Recensione: Screamin’ Down The House 1985-1988

Di Stefano Ricetti - 29 Giugno 2025 - 0:30

Gli inglesi Raven dei fratelli Gallagher hanno contribuito a delineare le linee guida dell’Acciaio mondiale attraverso i loro primi tre album: Rock Until You Drop (1981), Wiped Out (1982), All for One (1983), concepiti in piena Nwobhm. La chiusura del primo cerchio della loro carriera ha poi coinciso con la pubblicazione del disco dal vivo Live at the Inferno, datato 1984.

Poi, così come accaduto ad altre band britanniche in quel periodo, le sirene americane si sono fatte sentire, sempre più prepotentemente e anche i duri e puri Corvi di Newcastle hanno capitolato, addirittura facendo armi e bagagli trasferendosi a New York, benedetti dalla Atlantic Records.

Il primo parto discografico di quel connubio assume le spoglie di Stay Hard, anno 1985. È sin da subito evidente che i Raven non siano più quelli di un tempo, come facilmente prevedibile: la loro proposta risulta maggiormente aggraziata e i suoni levigati, in linea con le esigenze del mercato USA. All’interno del disco spiccano “Restless Child” e “Pray For The Sun”, mentre il rigurgito legato al passato appartiene ad “Hard Ride”, ripescata da Rock Until you Drop.

Nel 1986 segue The Pack Is Back, prodotto nientepopodimeno che da Eddie Kramer, già famoso per i suoi trascorsi con Jimi Hendrix, Led Zeppelin e Kiss. La differenza rispetto al predecessore è palpabile, la proposta dei tre inglesi si incanala ancor più perfettamente in quelle che sono le regole imposte del momento e brani quali la piacevolissima “Gimme Some Lovin’”, cover dello Spencer Davis Group, “The Pack Is Back” e “Screamin’ Down the House” ricadono appieno nel novero di quelli appetibili dalle radio, allora deputate a spargere il verbo nel Paese. Da dimenticare “Hyperactive”, una forzatura bell’e buona, totalmente fuori dalle corde dei Raven, pure se ormai americanizzati. The Pack is Back passerà alla storia come il loro disco più vicino ai Def Leppard, quantomeno nelle intenzioni, benché questi ultimi, va sottolineato, li surclassassero ampiamente, a essere buoni.
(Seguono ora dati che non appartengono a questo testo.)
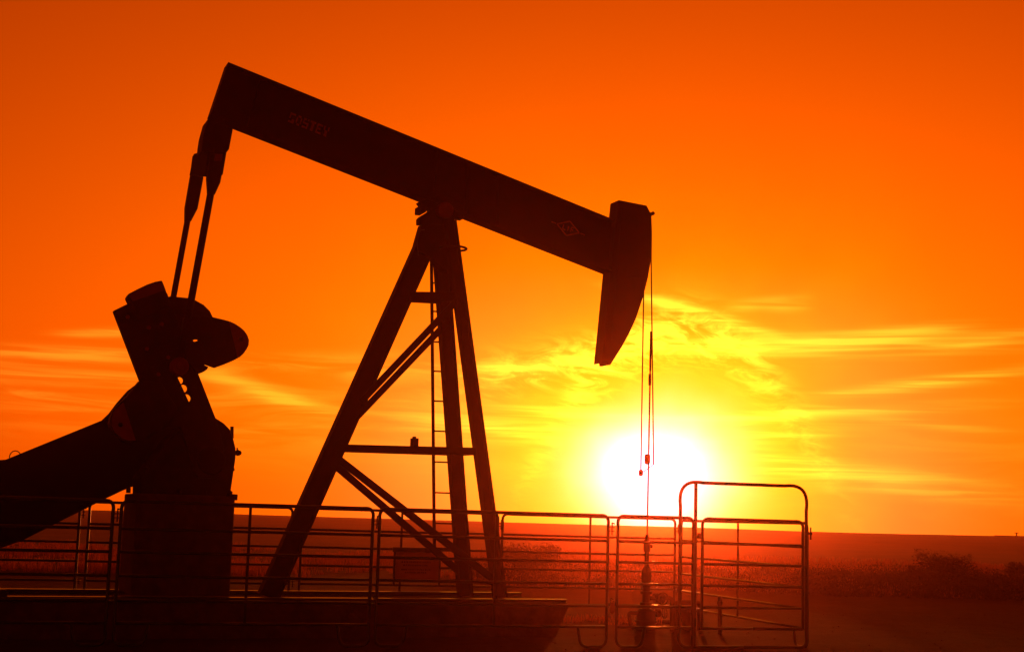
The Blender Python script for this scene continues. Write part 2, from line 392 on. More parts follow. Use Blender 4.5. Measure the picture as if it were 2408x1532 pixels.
# equalizer and its bearing under the tail
bm = bmesh.new()
add_prism(bm, MF.uz([(489, 279), (479, 315), (476, 335), (474, 356), (530, 362), (539, 350), (548, 303)], -.2), -.2, .2)
obj('tail_bearing', bm, 'steel', PJ, bevel=.012)
va, vb = -.9, .8
A1 = [at(x, y, va) for x, y in ((488, 357), (533, 358), (524, 412), (482, 416))]
B1_ = [at(x, y, vb) for x, y in ((455, 362), (492, 352), (482, 414), (445, 413))]
bm = bmesh.new(); add_loft(bm, A1, B1_); obj('equalizer', bm, 'dark', PJ, bevel=.015)  # darker than the steel parts: shade on its side face is in the colour
def pitman(v, cl, top, bot, w):
    bm = bmesh.new(); add_prism(bm, MF.uz(cl, v), v-.06, v+.06)
    a_ = at(*top, v); c_ = at(*bot, v)
    add_tube(bm, [a_, c_], w/2, 14)
    o = obj('pitman_arm', bm, 'steel', PJ)
    bm = bmesh.new(); lathe(bm, [(.10, -.09), (.12, -.07), (.12, .07), (.10, .09)], (c_.x, c_.y, c_.z), 20, 'y')
    lathe(bm, [(.05, -.14), (.055, -.1), (.055, .0)], (c_.x, c_.y, c_.z), 12, 'y')
    obj('wrist_pin_bearing', bm, 'red' if v < 0 else 'steel', o)
    return c_
pitman(va, [(486, 418), (488.6, 457), (503.3, 459), (516.2, 431), (528, 367), (506, 350), (492, 372)], (496, 452), (421, 862), .098)
pitman(vb, [(448, 412), (435, 488), (434.5, 521), (448, 521), (463, 492), (476.4, 421), (474, 372), (454, 366)], (441.5, 515), (380, 850), .088)
# plate on the near clevis
bm = bmesh.new(); add_prism(bm, MF.uz([(505, 362), (524, 362), (521, 378), (503, 378)], va-.062), va-.07, va-.0625); obj('bearing_cap', bm, 'red', PJ)

# cranks
def circ(cx, cy, r_, n=16, ax=1.0):
    return [(cx + r_*ax*math.cos(2*math.pi*k/n), cy + r_*math.sin(2*math.pi*k/n)) for k in range(n)]
vc = -.76
holes = [MF.uz(circ(425, 893, 8.6), vc), MF.uz(circ(433.5, 912, 9.6), vc), MF.uz(circ(441.5, 935, 10), vc)]
bm = bmesh.new()
add_prism(bm, MF.uz([(267, 730), (306, 711), (393, 688), (397, 700), (466, 877), (507, 982), (527, 1050), (524, 1098), (500, 1124), (464, 1122), (445, 1060), (425, 1004), (372, 1004), (330, 895)], vc), vc, vc+.13, holes)
CK = obj('crank', bm, 'steel', PJ, bevel=.008)
bm = bmesh.new(); q = at(497, 1082, vc); lathe(bm, [(.17, -.05), (.19, -.02), (.19, .16)], (q.x, q.y, q.z), 24, 'y'); obj('crank_hub', bm, 'dark', PJ)
# counterweights on the near crank
vw = -.84
def weight(pts, tip, hole=None, v0=vw, v1=vw+.24, name='counterweight'):
    bm = bmesh.new(); add_prism(bm, MF.uz(pts, v0), v0, v1, [MF.uz(hole, v0)] if hole else [])
    o = obj(name, bm, 'steel', PJ, bevel=.012)
    if tip:
        bm = bmesh.new(); add_prism(bm, MF.uz(tip, v0), v0-.006, v0-.001); obj('painted_tip', bm, 'red', o)
        cx = sum(p[0] for p in tip)/len(tip); cy = sum(p[1] for p in tip)/len(tip)
        bm = bmesh.new(); q = at(cx, cy, v0-.006); lathe(bm, [(.032, -.02), (.032, 0)], (q.x, q.y, q.z), 6, 'y'); obj('bolt', bm, 'dark', o)
    return o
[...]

Il seguente Ep Mad, sempre targato 1986, costituisce il tentativo effettuato dai Raven di discostarsi dai tentacoli commerciali dei precedenti due full length e infatti si rivela come l’ideale viatico per Life’s a Bitch, conclusivo album del periodo Atlantic Records, del 1987. Sarà anche l’ultimo loro disco con lo storico batterista Rob “Wacko” Hunter.

Così come tante altre compagni della Nwobhm anche i Raven, dopo il legittimo tentativo di effettuare un salto di qualità in termini di consensi e vendite si rassegnarono alla dura realtà: gli unici britannici in grado di sfondare per davvero negli USA e poi nel mondo intero furono i Def Leppard, in quel periodo, grazie alla magia di alcuni album inarrivabili per tutti quanti i colleghi.

I Raven, quindi, tornarono a fare i Raven, dentro i solchi di Nothing Exceeds Like Excess del 1988, una volta reclutato il batterista dei Pentagram Joe Hasselvander. Il lavoro, così come il precedente, incarna la volontà di tornare alle proprie radici anche se evidentemente alcune scorie yankee permangono nel loro songwriting. Da segnalare la presenza della bonus track “Kick Your Ass”. Trattasi infatti di due dischi onesti, nulla più e nulla meno, incapaci però di incidere per davvero nella parabola artistica dei metaller di Newcaste.

Tutto quanto raccontato sopra costituisce il contenuto del cofanetto Screamin’ Down The House (1985-1988) di 4 Cd licenziato sul mercato dalla Hear No Evil Recordings Ltd, sussidiaria della Cherry Red Records. A impreziosire la release un libretto di ben ventiquattro pagine con la storia dei Raven narrata da John Tucker, uno che di Nwobhm se ne intende parecchio, innervata da dichiarazioni raccolte fra i vari protagonisti. Oltre al suo testo trovano spazio un po’ di foto e le note tecniche di tutti quanti i lavori ricompresi dentro il prodotto, incluso il Mad Ep del 1986.